Some time in the afternoon I raised my head, and looking round and seeing the western sun gilding the sign of its decline on the wall, I asked, "What am I to do?"

But the answer my mind gave—"Leave Thornfield at once"—was so prompt, so dread, that I stopped my ears. I said I could not bear such words now. "That I am not Edward Rochester’s bride is the least part of my woe," I alleged: "that I have wakened out of most glorious dreams, and found them all void and vain, is a horror I could bear and master; but that I must leave him decidedly, instantly, entirely, is intolerable. I cannot do it."

But, then, a voice within me averred that I could do it and foretold that I should do it.

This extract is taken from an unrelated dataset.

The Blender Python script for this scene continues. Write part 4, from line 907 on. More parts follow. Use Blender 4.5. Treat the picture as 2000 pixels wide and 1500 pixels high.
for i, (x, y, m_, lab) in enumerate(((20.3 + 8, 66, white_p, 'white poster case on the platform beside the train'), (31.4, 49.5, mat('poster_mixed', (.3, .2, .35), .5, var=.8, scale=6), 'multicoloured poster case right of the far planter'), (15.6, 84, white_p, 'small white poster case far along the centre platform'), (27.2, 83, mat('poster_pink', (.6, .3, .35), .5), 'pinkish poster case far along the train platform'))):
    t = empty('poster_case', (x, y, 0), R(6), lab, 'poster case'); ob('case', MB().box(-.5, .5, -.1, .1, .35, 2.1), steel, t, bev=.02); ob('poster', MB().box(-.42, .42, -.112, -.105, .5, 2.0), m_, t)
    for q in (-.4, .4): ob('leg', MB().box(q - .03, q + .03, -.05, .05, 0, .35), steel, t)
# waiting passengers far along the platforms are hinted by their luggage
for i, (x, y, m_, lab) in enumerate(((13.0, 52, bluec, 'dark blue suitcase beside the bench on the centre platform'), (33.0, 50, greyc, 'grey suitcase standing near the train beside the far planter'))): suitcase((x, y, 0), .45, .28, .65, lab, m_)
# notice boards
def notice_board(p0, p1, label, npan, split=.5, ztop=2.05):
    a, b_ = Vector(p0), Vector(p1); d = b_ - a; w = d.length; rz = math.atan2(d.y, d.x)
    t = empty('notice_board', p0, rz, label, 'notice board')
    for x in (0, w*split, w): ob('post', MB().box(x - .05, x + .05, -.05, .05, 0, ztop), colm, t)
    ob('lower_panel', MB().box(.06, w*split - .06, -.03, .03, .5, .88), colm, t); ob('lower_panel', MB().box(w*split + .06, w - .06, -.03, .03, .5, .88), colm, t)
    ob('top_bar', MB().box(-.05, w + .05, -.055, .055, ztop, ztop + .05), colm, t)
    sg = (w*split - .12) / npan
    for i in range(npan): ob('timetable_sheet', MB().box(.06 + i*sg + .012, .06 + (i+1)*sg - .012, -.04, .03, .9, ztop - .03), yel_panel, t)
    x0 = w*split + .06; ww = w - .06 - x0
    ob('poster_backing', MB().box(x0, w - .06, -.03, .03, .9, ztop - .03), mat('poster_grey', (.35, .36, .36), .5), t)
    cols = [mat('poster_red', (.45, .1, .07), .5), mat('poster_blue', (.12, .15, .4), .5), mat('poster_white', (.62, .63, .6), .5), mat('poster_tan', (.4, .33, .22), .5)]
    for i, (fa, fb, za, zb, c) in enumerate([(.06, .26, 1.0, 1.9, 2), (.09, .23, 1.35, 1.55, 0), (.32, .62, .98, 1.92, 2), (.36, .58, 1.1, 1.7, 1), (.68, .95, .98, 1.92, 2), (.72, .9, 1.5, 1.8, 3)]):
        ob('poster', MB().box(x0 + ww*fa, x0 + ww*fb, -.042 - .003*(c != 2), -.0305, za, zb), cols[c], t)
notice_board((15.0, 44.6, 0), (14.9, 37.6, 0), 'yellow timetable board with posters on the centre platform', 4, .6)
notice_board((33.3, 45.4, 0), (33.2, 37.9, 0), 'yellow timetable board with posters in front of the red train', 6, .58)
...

I wrestled with my own resolution: I wanted to be weak that I might avoid the awful passage of further suffering I saw laid out for me; and Conscience, turned tyrant, held Passion by the throat, told her tauntingly, she had yet but dipped her dainty foot in the slough, and swore that with that arm of iron he would thrust her down to unsounded depths of agony. (3.1.1-5)

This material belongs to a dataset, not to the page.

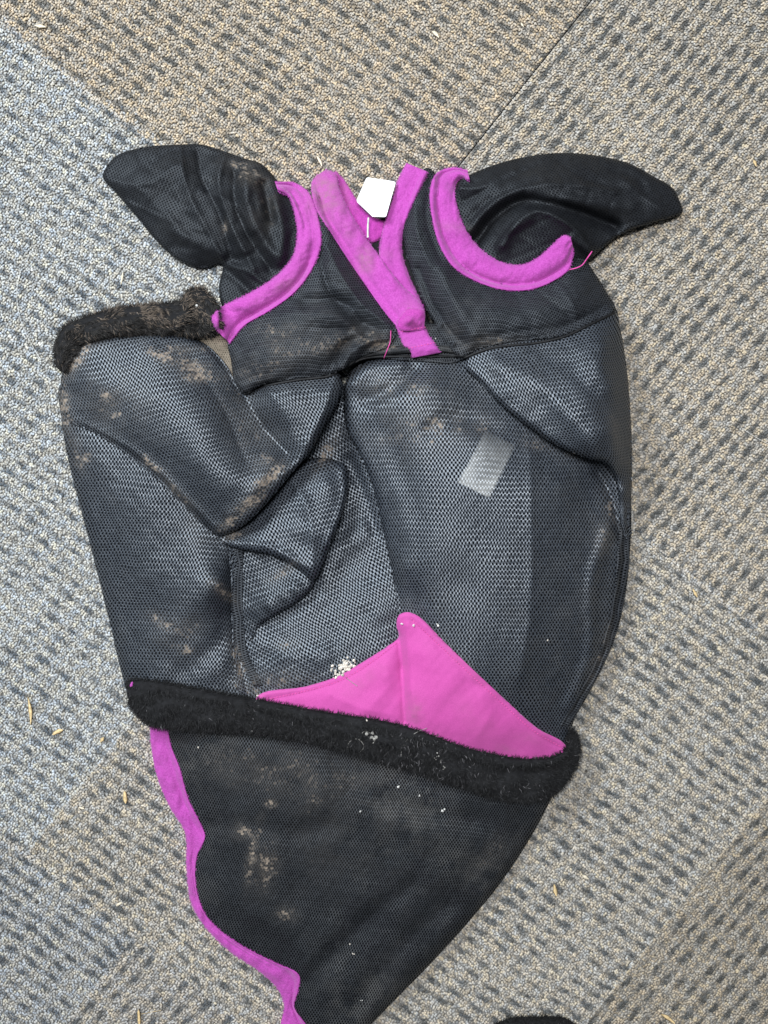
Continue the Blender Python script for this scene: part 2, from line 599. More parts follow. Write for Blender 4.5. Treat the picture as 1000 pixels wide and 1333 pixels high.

Jane’s moment of great ethical crisis turns (in her mind, at least) into an allegorical scene in which Conscience and Passion start brawling, and Conscience is the bully. It’s interesting that Jane knows immediately and certainly what is morally right in this situation—what’s difficult isn’t to know what she has to do, but to make herself do it.

Jane Eyre

Quote 9

"It seemed, sir, a woman, tall and large, with thick and dark hair hanging long down her back. I know not what dress she had on: it was white and straight; but whether gown, sheet, or shroud, I cannot tell."

"Did you see her face?"

"Not at first. But presently she took my veil from its place; she held it up, gazed at it long, and then she threw it over her own head, and turned to the mirror. At that moment I saw the reflection of the visage and features quite distinctly in the dark oblong glass."

"And how were they?"

"Fearful and ghastly to me—oh, sir, I never saw a face like it! It was a discoloured face—it was a savage face. I wish I could forget the roll of the red eyes and the fearful blackened inflation of the lineaments!"

"Ghosts are usually pale, Jane."

"This, sir, was purple: the lips were swelled and dark; the brow furrowed: the black eyebrows widely raised over the bloodshot eyes. Shall I tell you of what it reminded me?"

"You may."

"Of the foul German spectre—the Vampyre." (2.10.73-81)

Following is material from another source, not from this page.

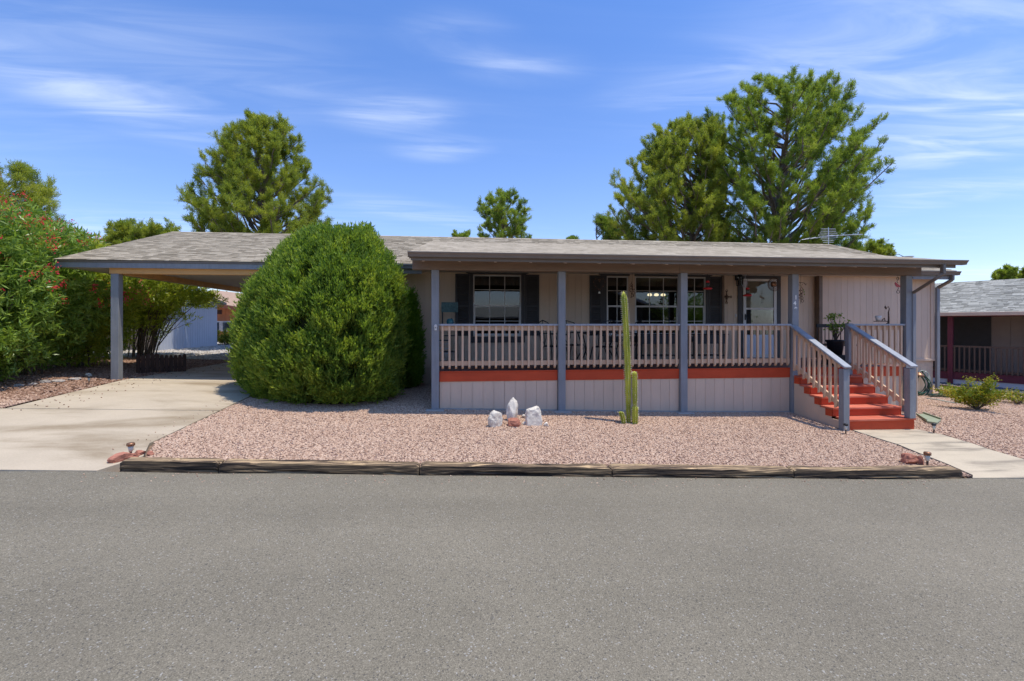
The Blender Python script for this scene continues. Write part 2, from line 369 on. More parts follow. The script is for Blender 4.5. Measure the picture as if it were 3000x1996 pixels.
def gravelmat(name, cols):
    m, nt, b = newmat(name); L = nt.links; at_ = node(nt, 'ShaderNodeAttribute', attribute_type='INSTANCER', attribute_name='tone')
    g = node(nt, 'ShaderNodeNewGeometry'); n = node(nt, 'ShaderNodeTexNoise'); n.inputs['Scale'].default_value = 1.1; n.inputs['Detail'].default_value = 4; L.new(g.outputs['Position'], n.inputs[0])
    f = wm(nt, 'ADD', wm(nt, 'MULTIPLY', at_.outputs['Fac'], .8), wm(nt, 'MULTIPLY', n.outputs[0], .25))
    r = node(nt, 'ShaderNodeValToRGB'); e = r.color_ramp.elements
    while len(e) < len(cols): e.new(.5)
    for i, c in enumerate(cols): e[i].position = i / (len(cols) - 1); e[i].color = c4(c)
    L.new(f, r.inputs[0]); L.new(r.outputs[0], b.inputs['Base Color']); b.inputs['Roughness'].default_value = .85; b.inputs['Specular IOR Level'].default_value = .25
    return m

MT = {}
MT['asphalt'] = asphaltmat()
MT['drive'] = concretemat('driveway_concrete', (.50, .415, .30), (.25, .185, .11), .85, (.45, 1.3, 1), .5, .44, .72)
MT['walk'] = concretemat('walkway_concrete', (.54, .455, .325), (.24, .20, .15), .85, (.6, 3.2, 1), .75, .47, .68)
MT['slab'] = concretemat('footing_concrete', (.40, .37, .33), (.2, .18, .15), .5)
MT['siding'] = mat('beige_siding_paint', (.69, .535, .39), .75, .06, 3, .25, 40, (1, 1, .15), objrnd=.035, grime=.08)
MT['siding_l'] = mat('pale_pink_siding_paint', (.66, .495, .36), .75, .05, 3, .25, 40, (1, 1, .15), objrnd=.03, grime=.08)
MT['groove'] = mat('siding_groove', (.60, .46, .34), .9)
MT['slate'] = mat('slate_blue_paint', (.255, .265, .275), .6, .1, 14, .35, 60, (1, 1, .12), grime=.22)
MT['slatecap'] = mat('slate_cap_paint', (.36, .375, .40), .55, .1, 10, .2, 60, grime=.2)
MT['dark'] = mat('charcoal_trim', (.060, .058, .058), .6, .1, 6, .1, 60)
MT['peach'] = mat('peach_paint_wood', (.66, .45, .29), .7, .07, 12, .2, 70, (1, 1, .15), grime=.15)
MT['redt'] = mat('worn_red_tread_paint', (.56, .12, .062), .7, .16, 4, .3, 50, (.3, 1, 1), col2=(.62, .19, .12), grime=.2, spec=.2)
MT['red'] = mat('red_deck_paint', (.56, .078, .028), .6, .14, 5, .3, 50, (.2, 1, 1), grime=.15, spec=.2)
MT['deck'] = mat('brown_deck_board', (.20, .10, .08), .6, .2, 5, .2, 50, (.2, 1, 1), objrnd=.15)
MT['brown'] = mat('brown_gutter_paint', (.185, .155, .125), .45, .08, 5, .05, 40, grime=.12)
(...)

If we subtract Jane’s ignorance and fear from this weird description, we figure out that Bertha has a dark-colored face, large lips, and black eyebrows. A little later in the novel, we learn that Bertha’s mother was Creole, which means that she had a multiracial background. So Jane is using a supernatural creature, the vampire, as a metaphor to describe a woman of color.

By depicting Bertha’s features in monstrous, supernatural terms, Jane characterizes herself as "afraid of the batlike undead" instead of "afraid of racial difference." Yeah, that’s the way to deal with your fear of the unknown: turn it into something from a horror movie. (For a reading of what’s going on with the horror-movie stuff here, see the discussion of Quote #9 in "The Supernatural" section.)

"Thank you, Mr. Rochester, for your great kindness. I am strangely glad to get back again to you; and wherever you are is my home,—my only home." (2.7.34)

Given the way Jane doesn’t seem to connect to places, but to people and the way they do or don’t allow her to be herself, it’s not surprising that her "home" is established in terms of companionship.